Justice Kennedy Doesn’t Actually Ask Questions

March 18th, 2013

Writing a book about the Supreme Court with a non-lawyer editor has been a fascinating process. At one point, I included a lengthy question from Justice Kennedy during oral arguments, where he expressed some concerns about striking down the ACA. My editor wrote a big comment– “Where’s the question???”

I chuckled. He’s right. There was no question. It was something of a soliloquy or monologue perhaps?

Frequently, Justice Kennedy, and others Justices, are making statements, disguised as questions. Similarly, students do this all the time in class. As do professors at workshops. This must be a lawyerly thing to pretend to ask a question.
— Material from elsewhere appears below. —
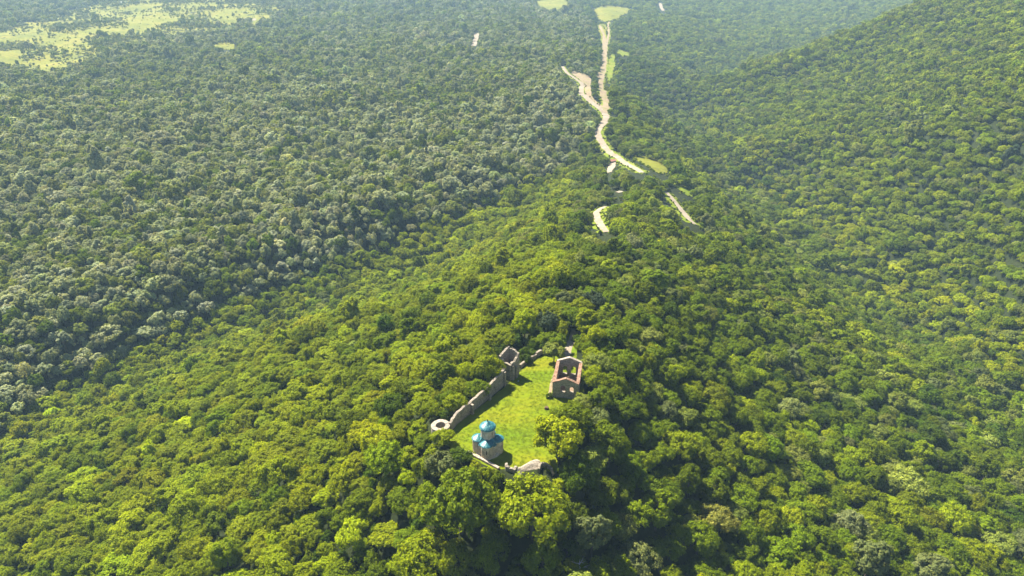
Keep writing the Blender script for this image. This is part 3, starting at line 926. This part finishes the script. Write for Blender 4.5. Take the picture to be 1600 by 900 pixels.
# ------------------------------------------------------------------ trees
def leaf_mesh(pos, nrm, size, mat, name, extra=None, aspect=0.72):
    """one quad per leaf spray"""
    N = len(pos)
    nrm = nrm / (np.linalg.norm(nrm, axis=1)[:, None] + 1e-9)
    r = rng.normal(size=(N, 3))
    t = np.cross(nrm, r); t /= np.linalg.norm(t, axis=1)[:, None] + 1e-9
    b = np.cross(nrm, t)
    s = size[:, None]
    V = np.empty((N, 4, 3))
    V[:, 0] = pos - t * s * .62
    V[:, 1] = pos + b * s * aspect * .5 - nrm * s * .10
    V[:, 2] = pos + t * s * .62
    V[:, 3] = pos - b * s * aspect * .5 - nrm * s * .10
    ev, ef = extra if extra else ([], [])
    ne = len(ev)
    co = np.concatenate([V.reshape(-1, 3), np.array(ev).reshape(-1, 3)])
    F = np.arange(N * 4).reshape(-1, 4)
    me = bpy.data.meshes.new(name)
    me.vertices.add(len(co)); me.vertices.foreach_set('co', co.ravel())
    li = F.ravel().tolist(); st = (np.arange(N) * 4).tolist()
    for f in ef:
        st.append(len(li)); li += [i + N * 4 for i in f]
    me.loops.add(len(li)); me.loops.foreach_set('vertex_index', li)
    me.polygons.add(len(st)); me.polygons.foreach_set('loop_start', st)
    me.materials.append(mat)
    if ef:
        me.materials.append(M['bark'])
        me.polygons.foreach_set('material_index', [0] * N + [1] * len(ef))
    me.update(calc_edges=True)
    return me

def trunk_geo(H, R, seed, limbs=5):
    rr = random.Random(seed)
    parts = [tube([(0, 0, -1.5), (0.05, 0, H * .18), (rr.uniform(-.2, .2), rr.uniform(-.2, .2), H * .45), (rr.uniform(-.4, .4), rr.uniform(-.4, .4), H * .78)], [.34, .27, .2, .06], 7)]
    for k in range(limbs):
        a = 2 * math.pi * (k + rr.random() * .6) / limbs
        z0 = H * rr.uniform(.25, .45)
        rd = R * rr.uniform(.45, .7)
        parts.append(tube([(0, 0, z0), (rd * .4 * math.cos(a), rd * .4 * math.sin(a), z0 + H * .12), (rd * math.cos(a), rd * math.sin(a), z0 + H * rr.uniform(.2, .32))], [.15, .1, .03], 5))
    return join(*parts)

def crown_geo(form, R, H, n_leaf, leaf, seed, n_puff=34, n_sub=13):
    """leaf sprays on lumps on lumps: limbs carry puffs, puffs carry smaller clumps; gaps stay between them"""
    g = np.random.default_rng(seed)
    zb = {'dome': .30, 'ovoid': .20, 'spire': .12, 'bush': .02}[form] * H
    zc = zb + (H - zb) * {'dome': .42, 'ovoid': .48, 'spire': .30, 'bush': .35}[form]
    c = []
    while len(c) < n_puff:
        d = g.normal(size=3); d /= np.linalg.norm(d)
        if d[2] < -0.55: continue
        f = g.uniform(.55, .80) if g.random() < .85 else g.uniform(.15, .5)
        up = (H - zc) if d[2] > 0 else (zc - zb)
        x, y, z = d[0] * R * f, d[1] * R * f, zc + d[2] * up * f
        if form == 'spire':
            k = (z - zb) / (H - zb); sh = max(.15, 1.25 * (1 - k) ** .8)
            x, y = d[0] * R * f * sh, d[1] * R * f * sh
        c.append((x, y, z))
    c = np.array(c)
    # an uneven outline: some limbs reach further than others
    c[:, :2] *= (1 + .16 * np.sin(np.arctan2(c[:, 1], c[:, 0]) * 2 + g.uniform(0, 6)) + .10 * np.sin(np.arctan2(c[:, 1], c[:, 0]) * 3 + g.uniform(0, 6)))[:, None]
    pr = R * (g.uniform(.22, .40, n_puff) if n_puff > 30 else g.uniform(.30, .46, n_puff))
    if form == 'spire': pr *= .62
    if form == 'ovoid': pr *= .9
    # small clumps on the outer side of each puff
    ctr = np.array([0, 0, zc])
    sub_c = []; sub_r = []
    for i in range(n_puff):
        o = c[i] - ctr; o /= np.linalg.norm(o) + 1e-9
        k = 0
        while k < n_sub:
            d = g.normal(size=3); d /= np.linalg.norm(d)
            if d @ o < -.35 or d[2] < -.7: continue
            sub_c.append(c[i] + d * pr[i] * g.uniform(.6, .95)); sub_r.append(pr[i] * g.uniform(.26, .46)); k += 1
    sub_c = np.array(sub_c); sub_r = np.array(sub_r)
    w = sub_r ** 2; w /= w.sum()
    idx = g.choice(len(sub_c), n_leaf, p=w)
    d = g.normal(size=(n_leaf, 3)); d[:, 2] += .25
    d /= np.linalg.norm(d, axis=1)[:, None]
    pos = sub_c[idx] + d * (sub_r[idx] * g.uniform(.55, 1.08, n_leaf))[:, None]
    pos[:, 2] = np.maximum(pos[:, 2], .15)
    nrm = d * .6 + .6 * (pos - ctr) / R + .34 * g.normal(size=(n_leaf, 3)) + np.array([0, 0, .10])
    return pos, nrm, leaf * g.uniform(.65, 1.35, n_leaf)

FORMS = [('dome', 6.0, 10.5), ('dome', 6.2, 12.0), ('dome', 5.8, 9.5), ('dome', 6.3, 11.0), ('dome', 5.9, 11.5), ('dome', 6.4, 10.0), ('ovoid', 4.9, 13.0), ('ovoid', 5.1, 12.0), ('ovoid', 4.7, 14.0), ('spire', 4.3, 15.0), ('bush', 4.0, 5.5)]
NF = len(FORMS)
LODS = [(10000, .48, 36, 14), (3200, .80, 26, 9), (1000, 1.3, 15, 6)]
crown_me = []; trunk_me = []; proto = bpy.data.collections.new('tree_forms')
for li, (nl, ls, npf, nsb) in enumerate(LODS):
    for fi, (fm, R, H) in enumerate(FORMS):
        k = .45 if fm == 'bush' else 1.0
        pos, nrm, sz = crown_geo(fm, R, H, int(nl * k), ls * (1.0 if fm != 'ovoid' else .9), 100 + fi * 7 + li, npf if fm != 'bush' else 16, nsb)
        tg = trunk_geo(H, R, fi, 5)
        if li == 0:
            crown_me.append(leaf_mesh(pos, nrm, sz, M['leaf'], 'crown'))
            trunk_me.append(pymesh('trunk', *tg, M['bark']))
        me = leaf_mesh(pos, nrm, sz, M['leaf'], 'tree', tg)
        proto.objects.link(bpy.data.objects.new('tree_%03d' % (li * NF + fi), me))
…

Anyway, here is such a “question” from Justice Kennedy during arguments today in Arizona v. Inter Tribal Council of Ariz. Inc.:

JUSTICE KENNEDY: The Court of Appeals said that there’s a different preemption test under — for this law under this Constitutional provision than there is under the Supremacy Clause. It seems to me that that ignores the proposition that the State has a very strong and vital interest in the integrity of its elections, even when those, and perhaps especially when those are elections of Federal officials. And it seems to me the Ninth Circuit’s new test did not give sufficient weight to that interest.

I’ll assume there was an upward inflection on his voice at the end, because there is not even a pretense of a question being asked.